Traxler v. Koposky

384 N.W.2d 819 | Mich. Ct. App. | 1986

148 Mich. App. 514 (1986)
384 N.W.2d 819

TRAXLER
v.
KOPOSKY

Docket No. 83934.

Michigan Court of Appeals.

Decided January 22, 1986.

Libner, VanLeuven & Kortering, P.C. (by John A. Braden), for plaintiff.

Cholette, Perkins & Buchanan (by Robert E. Attmore & Robert J. Riley), for defendant Thomas Youngstrom.

Before: ALLEN, P.J., and R.B. BURNS and N.J. KAUFMAN,[*] JJ.

PER CURIAM.

This case presents a question of the liability of a social host for torts committed by a minor guest who is served alcohol by the host. Defendant Youngstrom moved for summary judgment pursuant to GCR 1963, 117.2(1) and (3), now MCR 2.116(C)(8) and (10). Summary judgment was granted pursuant to 117.2(1).

The following facts were pled and we accept them as true. Bryan Jon Traxler was killed while a passenger in an automobile driven by defendant Jeffrey Koposky. Koposky was operating his car at a high rate of speed on southbound Business 31 in Oceana County when the car left the roadway and struck a tree. Prior to the accident, Koposky attended a wedding reception at the Elvon L. Chadwick VFW Post #6017 in Pentwater. Defendant Youngstrom had rented the VFW hall for the reception. Allegedly, at the reception defendant Youngstrom, or his agent, knowingly furnished alcoholic beverages to Koposky, who was less than 21 years of age, and/or failed to make diligent inquiry as to whether Koposky was less than 21 *516 years of age, thereby violating MCL 436.33; MSA 18.1004(1). Violation of the above statute was allegedly a proximate cause of the accident which resulted in decedent's death.

This case is controlled by the recent Supreme Court decision in Longstreth v Gensel, 423 Mich 675; 377 NW2d 804 (1985). The facts in Longstreth are remarkably similar to those in the case at bar. In that case, the social host at a wedding reception served alcohol to the plaintiffs' 19-year-old decedent. The decedent later became involved in a fatal automobile accident. The Court held that the social host was liable for serving the minor alcoholic beverages. If the social host is liable where the injured party is the imbiber, then certainly the host is liable where the injured party is the imbiber's passenger. Thus, the trial court erred in granting summary judgment.

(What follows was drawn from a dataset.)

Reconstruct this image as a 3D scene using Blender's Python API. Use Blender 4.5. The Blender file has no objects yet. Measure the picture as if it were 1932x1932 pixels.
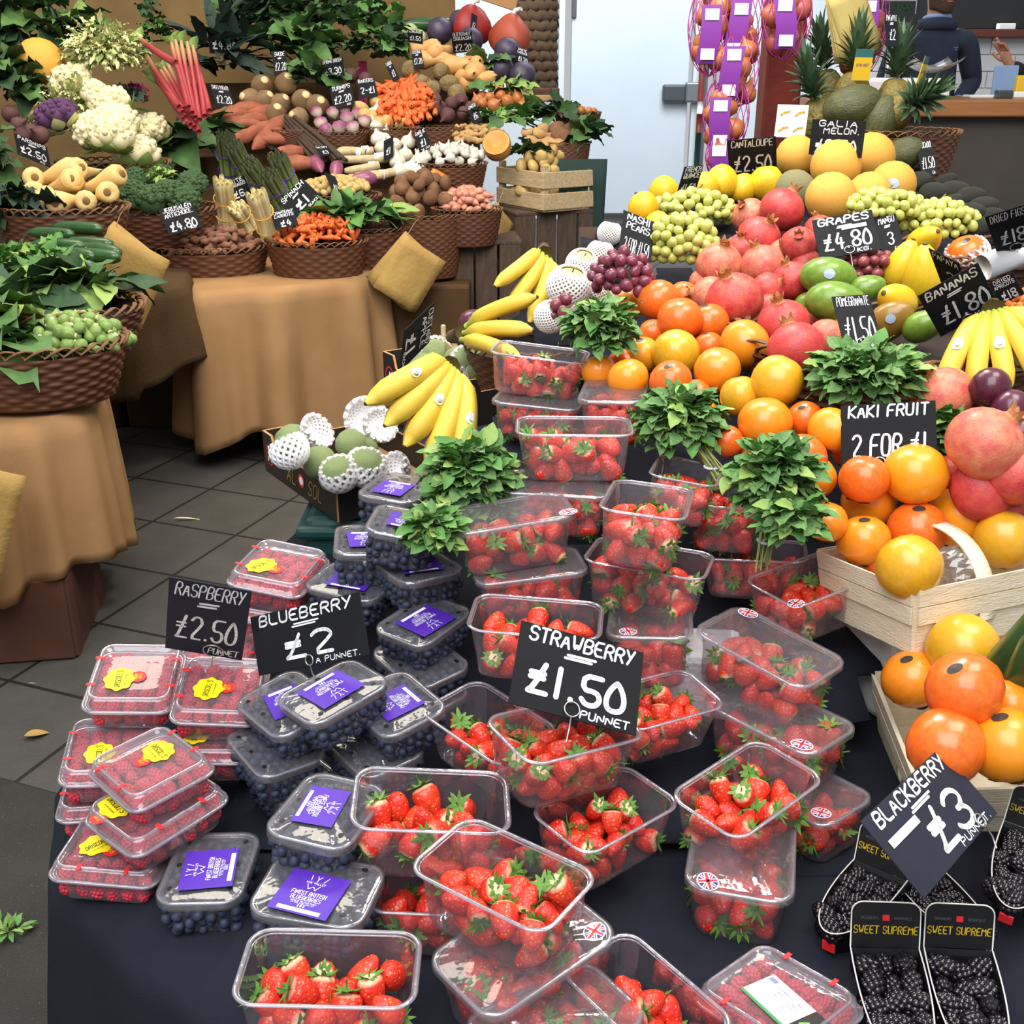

Our disposition of this matter renders it unnecessary to consider plaintiffs' theory of a breach of a common-law duty. Additionally, we do not find it necessary to address the parties' arguments concerning defendant's proposed defenses based upon decedent's allegedly wrongful conduct and that defendant did not personally serve alcohol to Koposky. The trial court did not rule on those defenses below, therefore the issues are not properly before us. On remand, defendant is free to assert these defenses, though we offer no opinion on their viability.

Reversed and remanded for further proceedings consistent with this opinion. Costs to plaintiffs.

NOTES

[*] Retired Court of Appeals judge, sitting on the Court of Appeals by assignment.